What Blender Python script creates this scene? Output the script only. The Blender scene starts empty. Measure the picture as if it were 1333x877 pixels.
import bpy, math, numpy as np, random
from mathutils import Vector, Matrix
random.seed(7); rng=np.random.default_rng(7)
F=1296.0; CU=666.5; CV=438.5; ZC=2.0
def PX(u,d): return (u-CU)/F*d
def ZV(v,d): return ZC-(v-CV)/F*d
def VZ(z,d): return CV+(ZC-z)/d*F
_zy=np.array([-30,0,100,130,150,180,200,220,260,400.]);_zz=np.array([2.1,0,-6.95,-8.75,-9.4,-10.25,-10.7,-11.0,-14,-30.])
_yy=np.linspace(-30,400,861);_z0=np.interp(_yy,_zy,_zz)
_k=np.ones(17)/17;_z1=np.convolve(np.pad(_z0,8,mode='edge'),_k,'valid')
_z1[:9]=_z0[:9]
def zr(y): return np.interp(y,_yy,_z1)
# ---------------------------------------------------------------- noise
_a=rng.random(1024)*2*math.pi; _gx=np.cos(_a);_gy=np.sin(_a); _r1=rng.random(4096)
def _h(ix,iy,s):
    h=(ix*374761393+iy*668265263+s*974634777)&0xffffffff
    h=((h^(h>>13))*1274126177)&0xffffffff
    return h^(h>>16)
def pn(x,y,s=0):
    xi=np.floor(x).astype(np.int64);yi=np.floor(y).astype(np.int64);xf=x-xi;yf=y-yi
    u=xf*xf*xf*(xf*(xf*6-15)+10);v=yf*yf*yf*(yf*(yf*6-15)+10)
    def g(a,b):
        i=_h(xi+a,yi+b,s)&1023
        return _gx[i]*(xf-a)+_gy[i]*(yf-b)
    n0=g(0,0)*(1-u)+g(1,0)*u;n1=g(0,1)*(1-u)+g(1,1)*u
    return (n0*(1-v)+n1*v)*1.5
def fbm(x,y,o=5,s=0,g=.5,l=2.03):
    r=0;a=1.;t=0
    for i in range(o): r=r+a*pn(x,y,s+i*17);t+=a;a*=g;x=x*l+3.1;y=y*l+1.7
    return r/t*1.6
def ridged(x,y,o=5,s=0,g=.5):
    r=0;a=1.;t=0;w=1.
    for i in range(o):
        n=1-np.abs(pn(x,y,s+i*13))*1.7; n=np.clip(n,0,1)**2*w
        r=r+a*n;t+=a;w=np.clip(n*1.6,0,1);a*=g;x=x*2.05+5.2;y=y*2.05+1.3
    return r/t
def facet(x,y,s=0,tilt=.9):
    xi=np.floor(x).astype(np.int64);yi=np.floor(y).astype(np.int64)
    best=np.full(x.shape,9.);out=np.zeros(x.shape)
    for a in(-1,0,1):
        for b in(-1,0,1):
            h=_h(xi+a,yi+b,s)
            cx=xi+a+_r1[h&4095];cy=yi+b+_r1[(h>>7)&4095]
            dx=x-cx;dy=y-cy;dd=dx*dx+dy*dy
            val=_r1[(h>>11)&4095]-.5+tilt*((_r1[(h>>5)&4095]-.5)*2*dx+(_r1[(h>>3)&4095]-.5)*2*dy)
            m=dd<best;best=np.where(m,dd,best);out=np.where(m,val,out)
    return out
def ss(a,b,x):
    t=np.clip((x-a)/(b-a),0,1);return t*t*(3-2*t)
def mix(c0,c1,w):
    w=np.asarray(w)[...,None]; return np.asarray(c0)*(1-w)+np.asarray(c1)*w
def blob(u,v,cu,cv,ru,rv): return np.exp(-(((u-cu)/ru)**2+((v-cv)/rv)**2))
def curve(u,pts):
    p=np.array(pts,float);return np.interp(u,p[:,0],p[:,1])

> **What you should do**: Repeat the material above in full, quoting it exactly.

> **Full answer**:
What Blender Python script creates this scene? Output the script only. The Blender scene starts empty. Measure the picture as if it were 1333x877 pixels.
import bpy, math, numpy as np, random
from mathutils import Vector, Matrix
random.seed(7); rng=np.random.default_rng(7)
F=1296.0; CU=666.5; CV=438.5; ZC=2.0
def PX(u,d): return (u-CU)/F*d
def ZV(v,d): return ZC-(v-CV)/F*d
def VZ(z,d): return CV+(ZC-z)/d*F
_zy=np.array([-30,0,100,130,150,180,200,220,260,400.]);_zz=np.array([2.1,0,-6.95,-8.75,-9.4,-10.25,-10.7,-11.0,-14,-30.])
_yy=np.linspace(-30,400,861);_z0=np.interp(_yy,_zy,_zz)
_k=np.ones(17)/17;_z1=np.convolve(np.pad(_z0,8,mode='edge'),_k,'valid')
_z1[:9]=_z0[:9]
def zr(y): return np.interp(y,_yy,_z1)
# ---------------------------------------------------------------- noise
_a=rng.random(1024)*2*math.pi; _gx=np.cos(_a);_gy=np.sin(_a); _r1=rng.random(4096)
def _h(ix,iy,s):
    h=(ix*374761393+iy*668265263+s*974634777)&0xffffffff
    h=((h^(h>>13))*1274126177)&0xffffffff
    return h^(h>>16)
def pn(x,y,s=0):
    xi=np.floor(x).astype(np.int64);yi=np.floor(y).astype(np.int64);xf=x-xi;yf=y-yi
    u=xf*xf*xf*(xf*(xf*6-15)+10);v=yf*yf*yf*(yf*(yf*6-15)+10)
    def g(a,b):
        i=_h(xi+a,yi+b,s)&1023
        return _gx[i]*(xf-a)+_gy[i]*(yf-b)
    n0=g(0,0)*(1-u)+g(1,0)*u;n1=g(0,1)*(1-u)+g(1,1)*u
    return (n0*(1-v)+n1*v)*1.5
def fbm(x,y,o=5,s=0,g=.5,l=2.03):
    r=0;a=1.;t=0
    for i in range(o): r=r+a*pn(x,y,s+i*17);t+=a;a*=g;x=x*l+3.1;y=y*l+1.7
    return r/t*1.6
def ridged(x,y,o=5,s=0,g=.5):
    r=0;a=1.;t=0;w=1.
    for i in range(o):
        n=1-np.abs(pn(x,y,s+i*13))*1.7; n=np.clip(n,0,1)**2*w
        r=r+a*n;t+=a;w=np.clip(n*1.6,0,1);a*=g;x=x*2.05+5.2;y=y*2.05+1.3
    return r/t
def facet(x,y,s=0,tilt=.9):
    xi=np.floor(x).astype(np.int64);yi=np.floor(y).astype(np.int64)
    best=np.full(x.shape,9.);out=np.zeros(x.shape)
    for a in(-1,0,1):
        for b in(-1,0,1):
            h=_h(xi+a,yi+b,s)
            cx=xi+a+_r1[h&4095];cy=yi+b+_r1[(h>>7)&4095]
            dx=x-cx;dy=y-cy;dd=dx*dx+dy*dy
            val=_r1[(h>>11)&4095]-.5+tilt*((_r1[(h>>5)&4095]-.5)*2*dx+(_r1[(h>>3)&4095]-.5)*2*dy)
            m=dd<best;best=np.where(m,dd,best);out=np.where(m,val,out)
    return out
def ss(a,b,x):
    t=np.clip((x-a)/(b-a),0,1);return t*t*(3-2*t)
def mix(c0,c1,w):
    w=np.asarray(w)[...,None]; return np.asarray(c0)*(1-w)+np.asarray(c1)*w
def blob(u,v,cu,cv,ru,rv): return np.exp(-(((u-cu)/ru)**2+((v-cv)/rv)**2))
def curve(u,pts):
    p=np.array(pts,float);return np.interp(u,p[:,0],p[:,1])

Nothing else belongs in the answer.